Oysters belong on seafood platters, raw on a bed of ice with beer or Champagne, or served cooked up Rockefeller style. But they also belong in your beer. Yes, inside your beer.
Oyster stouts are dark, semi-sweet beers brewed using actual oyster shells. The Beer Judge Certification Program doesn’t have a separate category consisting solely of oyster stouts, but puts it in the “sweet stout” section of dark British beers alongside milk stouts and cream stouts. The style is very much recognized and appreciated by American craft brewers looking to tie their brewery names to something unique, though. Just don’t mistake oyster stouts as being a product of the craft beer revolution.
Oysters and beer go way back, much further back than oysters in beer. In England in the early 1900s, drinking the go-to beer (a stout) while downing some cheap mollusks at the pub was a given. So much so, in fact, that Guinness ran ads with the line, “Opening Time is Guinness Time. Guinness and Oysters are Good for You.”

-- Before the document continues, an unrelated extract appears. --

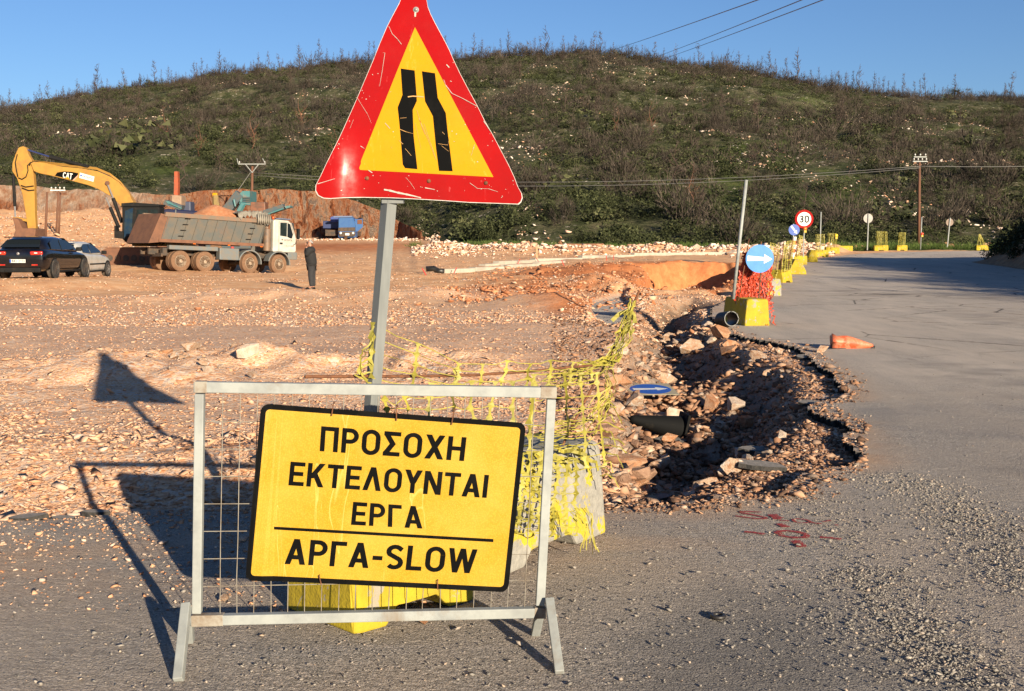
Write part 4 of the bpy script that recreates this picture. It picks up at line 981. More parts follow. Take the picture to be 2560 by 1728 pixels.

Light beers are par for the course today, but stouts are actually good companions for oysters. The slightly bitter, slightly sweet nature of a stout pairs nicely with the briny flesh of an oyster. As far as actually getting the oysters into the beer, well, that origin story is a little hazy.
It’s possible that oyster stouts started as a myth, the blog New School Beer writes, citing notes from beer writer Michael Jackson. The Colchester Brewing Company made a beer called the Oyster Feast Stout for an oyster harvest party. It didn’t necessarily have oysters in it, though. The more likely story is that brewers used oyster shells as a refining agent.
To naturally clarify a beer, brewers need something to gather the particles together and sink them to the bottom. Some breweries still use isinglass, or fish bladders, to this day, but oysters work just as well. Modern oyster stouts have strayed from the clarifying purpose, and oysters are added primarily for flavor.
According to the Homebrewers Association, brewing an oyster stout today is just like brewing a traditional stout style. For beers with big flavors like oatmeal stouts, the entire oyster is thrown in. Beers with more subtle flavors like dry stouts have just the shells put in. Regardless of how many the brewer decides to put in, oysters are usually added during the boil for the full briny ocean flavor.
Oysters might sound like just another kooky beer ingredient. They’re not. Some examples to keep an eye out for include Flying Dog’s Pearl Necklace, 21st Amendment’s Marooned On Hog Island, and Porterhouse Brewing’s Oyster Stout.
And if you’re wondering what food to pair with it, don’t overthink things. Get some oysters.